Kids exchange cultures

The program at Seagull Schools
is in its eighth year

A cultural exchange at Seagull Schools with preschoolers from Japan can be as simple as making blue mochi.

"It looks like Play-Doh," a youngster volunteers as teacher Scott Yorimoto led a class of 20 in making the mochi Thursday. The students decide it will become ever more delectable with blue food coloring.

He sprinkles the mochi powder and sugar, the main ingredients, on the table so everyone can take part in feeling the difference in textures and mixing them up.

Throughout the procedure, Yorimoto throws out questions, to which they all shout out the answers, except the three boys from Japan, aged 3, who just watch silently.

Ata Edralin, the Kailua school's director, said: "They don't answer till called on. Our kids (from Hawaii) just go for it" and speak up without being singled out.
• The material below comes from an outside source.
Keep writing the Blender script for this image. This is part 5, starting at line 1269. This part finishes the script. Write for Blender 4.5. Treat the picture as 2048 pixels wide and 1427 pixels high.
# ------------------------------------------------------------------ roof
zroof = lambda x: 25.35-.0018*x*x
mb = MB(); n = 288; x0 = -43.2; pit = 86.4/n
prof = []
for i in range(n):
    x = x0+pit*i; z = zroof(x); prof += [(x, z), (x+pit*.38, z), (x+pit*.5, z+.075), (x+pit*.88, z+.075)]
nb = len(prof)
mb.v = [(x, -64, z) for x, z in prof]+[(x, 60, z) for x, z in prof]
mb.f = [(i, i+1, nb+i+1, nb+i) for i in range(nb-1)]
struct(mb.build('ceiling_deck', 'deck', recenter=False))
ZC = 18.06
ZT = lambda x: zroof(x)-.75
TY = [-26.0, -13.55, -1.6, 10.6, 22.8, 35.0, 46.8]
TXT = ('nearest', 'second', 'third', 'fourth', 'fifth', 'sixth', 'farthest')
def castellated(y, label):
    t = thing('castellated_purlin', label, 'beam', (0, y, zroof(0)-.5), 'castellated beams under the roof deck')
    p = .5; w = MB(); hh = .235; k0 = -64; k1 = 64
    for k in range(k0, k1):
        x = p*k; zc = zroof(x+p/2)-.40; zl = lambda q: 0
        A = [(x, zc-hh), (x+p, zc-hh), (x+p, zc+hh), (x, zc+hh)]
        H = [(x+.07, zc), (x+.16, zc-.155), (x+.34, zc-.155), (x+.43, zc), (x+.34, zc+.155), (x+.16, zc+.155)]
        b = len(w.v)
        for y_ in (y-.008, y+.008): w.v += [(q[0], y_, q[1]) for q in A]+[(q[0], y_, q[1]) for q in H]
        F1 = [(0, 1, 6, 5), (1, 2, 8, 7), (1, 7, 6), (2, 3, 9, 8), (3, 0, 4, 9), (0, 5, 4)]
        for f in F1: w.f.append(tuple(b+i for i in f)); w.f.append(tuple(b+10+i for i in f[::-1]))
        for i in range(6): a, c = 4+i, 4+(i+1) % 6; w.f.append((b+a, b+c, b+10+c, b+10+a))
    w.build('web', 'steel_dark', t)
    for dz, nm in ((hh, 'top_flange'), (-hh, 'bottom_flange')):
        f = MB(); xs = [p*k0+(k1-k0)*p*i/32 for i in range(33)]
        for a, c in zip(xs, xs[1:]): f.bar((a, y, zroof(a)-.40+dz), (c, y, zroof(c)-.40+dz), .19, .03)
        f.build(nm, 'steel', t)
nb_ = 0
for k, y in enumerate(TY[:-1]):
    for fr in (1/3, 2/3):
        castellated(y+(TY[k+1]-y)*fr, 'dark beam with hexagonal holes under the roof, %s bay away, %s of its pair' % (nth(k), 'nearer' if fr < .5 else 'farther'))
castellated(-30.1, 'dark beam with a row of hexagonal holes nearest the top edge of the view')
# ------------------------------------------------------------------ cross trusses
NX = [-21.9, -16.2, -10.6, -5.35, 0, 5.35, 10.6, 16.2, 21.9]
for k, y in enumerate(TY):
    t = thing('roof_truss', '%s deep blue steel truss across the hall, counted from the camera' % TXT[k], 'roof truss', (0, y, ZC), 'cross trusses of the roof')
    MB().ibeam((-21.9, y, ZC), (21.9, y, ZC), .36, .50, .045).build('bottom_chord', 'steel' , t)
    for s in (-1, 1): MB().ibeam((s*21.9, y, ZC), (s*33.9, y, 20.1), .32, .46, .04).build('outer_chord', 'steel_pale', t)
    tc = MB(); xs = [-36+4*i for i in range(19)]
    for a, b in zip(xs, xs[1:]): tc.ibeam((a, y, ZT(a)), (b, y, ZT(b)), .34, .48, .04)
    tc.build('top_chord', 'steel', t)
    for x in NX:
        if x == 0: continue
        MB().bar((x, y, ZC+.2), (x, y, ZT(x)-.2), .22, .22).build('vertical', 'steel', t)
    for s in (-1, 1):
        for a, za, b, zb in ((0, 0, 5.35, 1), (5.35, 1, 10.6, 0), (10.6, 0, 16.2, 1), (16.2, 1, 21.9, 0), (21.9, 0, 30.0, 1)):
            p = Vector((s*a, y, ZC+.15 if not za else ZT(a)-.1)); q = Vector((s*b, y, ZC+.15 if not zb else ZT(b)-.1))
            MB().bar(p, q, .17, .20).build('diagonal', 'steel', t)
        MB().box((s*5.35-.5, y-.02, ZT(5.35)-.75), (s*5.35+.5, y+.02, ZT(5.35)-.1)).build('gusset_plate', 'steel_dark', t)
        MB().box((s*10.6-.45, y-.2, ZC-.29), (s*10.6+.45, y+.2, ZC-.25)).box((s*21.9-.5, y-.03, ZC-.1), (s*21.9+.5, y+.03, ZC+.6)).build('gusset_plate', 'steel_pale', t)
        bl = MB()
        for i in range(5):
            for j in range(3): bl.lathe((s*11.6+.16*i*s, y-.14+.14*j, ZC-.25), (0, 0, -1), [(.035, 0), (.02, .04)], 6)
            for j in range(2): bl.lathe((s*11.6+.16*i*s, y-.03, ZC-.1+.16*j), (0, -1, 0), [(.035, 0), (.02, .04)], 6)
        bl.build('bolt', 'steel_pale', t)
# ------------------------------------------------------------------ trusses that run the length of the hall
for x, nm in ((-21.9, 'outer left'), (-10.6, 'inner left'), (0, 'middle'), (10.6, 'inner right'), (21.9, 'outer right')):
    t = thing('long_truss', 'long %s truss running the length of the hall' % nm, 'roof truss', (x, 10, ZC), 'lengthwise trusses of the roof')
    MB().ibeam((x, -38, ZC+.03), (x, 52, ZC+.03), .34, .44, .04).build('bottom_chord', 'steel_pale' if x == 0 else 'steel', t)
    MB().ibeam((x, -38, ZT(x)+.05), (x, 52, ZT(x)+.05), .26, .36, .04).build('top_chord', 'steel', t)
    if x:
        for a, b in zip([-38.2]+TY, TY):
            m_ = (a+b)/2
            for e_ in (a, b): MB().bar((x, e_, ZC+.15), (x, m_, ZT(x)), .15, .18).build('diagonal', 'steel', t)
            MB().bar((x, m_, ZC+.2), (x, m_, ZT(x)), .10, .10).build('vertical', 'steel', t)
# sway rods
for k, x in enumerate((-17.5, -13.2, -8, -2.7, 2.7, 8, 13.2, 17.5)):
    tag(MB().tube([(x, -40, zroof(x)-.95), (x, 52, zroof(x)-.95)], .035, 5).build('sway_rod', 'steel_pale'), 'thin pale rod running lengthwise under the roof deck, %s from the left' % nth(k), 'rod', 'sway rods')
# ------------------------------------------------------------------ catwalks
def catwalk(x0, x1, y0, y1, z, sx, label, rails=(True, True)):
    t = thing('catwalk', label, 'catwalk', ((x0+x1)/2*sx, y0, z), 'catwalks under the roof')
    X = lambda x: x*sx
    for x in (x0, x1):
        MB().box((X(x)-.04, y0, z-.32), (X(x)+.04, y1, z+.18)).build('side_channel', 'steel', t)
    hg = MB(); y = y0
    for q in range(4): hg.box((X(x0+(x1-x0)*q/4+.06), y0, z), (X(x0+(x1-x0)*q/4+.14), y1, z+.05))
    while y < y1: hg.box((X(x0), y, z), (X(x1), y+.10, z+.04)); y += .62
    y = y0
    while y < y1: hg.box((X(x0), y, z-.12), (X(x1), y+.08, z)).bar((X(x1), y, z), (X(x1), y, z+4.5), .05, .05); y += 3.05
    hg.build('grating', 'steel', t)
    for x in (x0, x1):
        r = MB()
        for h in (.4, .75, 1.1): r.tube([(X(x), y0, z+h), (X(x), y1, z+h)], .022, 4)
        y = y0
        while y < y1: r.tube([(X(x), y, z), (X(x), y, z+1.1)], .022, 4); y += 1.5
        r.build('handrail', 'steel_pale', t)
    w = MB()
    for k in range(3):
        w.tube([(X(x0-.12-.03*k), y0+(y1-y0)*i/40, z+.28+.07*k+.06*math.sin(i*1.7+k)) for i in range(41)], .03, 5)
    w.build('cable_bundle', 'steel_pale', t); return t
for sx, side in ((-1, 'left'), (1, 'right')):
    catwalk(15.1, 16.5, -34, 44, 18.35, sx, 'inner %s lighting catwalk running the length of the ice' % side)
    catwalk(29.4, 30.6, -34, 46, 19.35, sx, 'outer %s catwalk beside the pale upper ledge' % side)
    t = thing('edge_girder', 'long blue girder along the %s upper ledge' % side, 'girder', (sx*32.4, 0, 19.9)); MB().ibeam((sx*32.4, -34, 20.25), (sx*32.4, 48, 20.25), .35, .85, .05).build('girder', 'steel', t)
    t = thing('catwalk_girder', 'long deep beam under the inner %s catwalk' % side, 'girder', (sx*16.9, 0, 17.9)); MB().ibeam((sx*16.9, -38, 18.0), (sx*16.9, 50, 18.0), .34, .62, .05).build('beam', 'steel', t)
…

He's noticed that the children from Japan are shyer and self-disciplined. "They ask a lot more for permission before doing things." They have "very long attention spans" and "pick up (new things) real fast."




art
JAMM AQUINO / JAQUINO@STARBULLETIN.COM
Instructor Scott Yorimoto showed Shin Motoyama, right, and Shun Osaki, along with their classmate Alissa Bautista, 5, how to add food coloring to the mochi as Seagull Schools director and teacher Ata Edralin looked on.




Edralin said the toddlers come for two weeks while their parents are vacationing in Hawaii. The program started eight summers ago and the children come from the Creative Learning Center in Fukuoka, where they are learning to speak English.

In spite of the language barrier, "They don't feel left out. ... They fit right in" with the Hawaii kids, Edralin said.

Two teachers from the Creative Learning Center accompany the Japanese children to share their culture with the Seagull regulars, and to learn more about Hawaiian traditions and practices that they can pass on to their students back home, he said.

Of the four Japanese children who came this year, Shin Motoyama, Shun Osaki and Jisei Hyakutake are 3 years old, and Tao Noda is 2, Edralin said. Some years they've had as many as 10 from Japan.

The class learns numbers, the days of the week and the names of colors in Hawaiian. The curriculum includes a few songs of Hawaii, a visit to a cultural center, eating kalua pig for lunch, and making haupia or coconut pudding, he said.

In turn, the Hawaii children get more acquainted with the Japanese culture, which will be to their advantage in the "melting pot of cultures in the public schools," according to Edralin. They are taught the basics, such as the Japanese words for numbers, colors, days of the week and how to make instant mochi in the microwave.

The Japanese children learn how to assert themselves in disputes by using the phrases "It's mine!" or "I don't like that," Edralin said.

And the local children "become more loving" by helping the Japanese kids when they don't understand something, he added.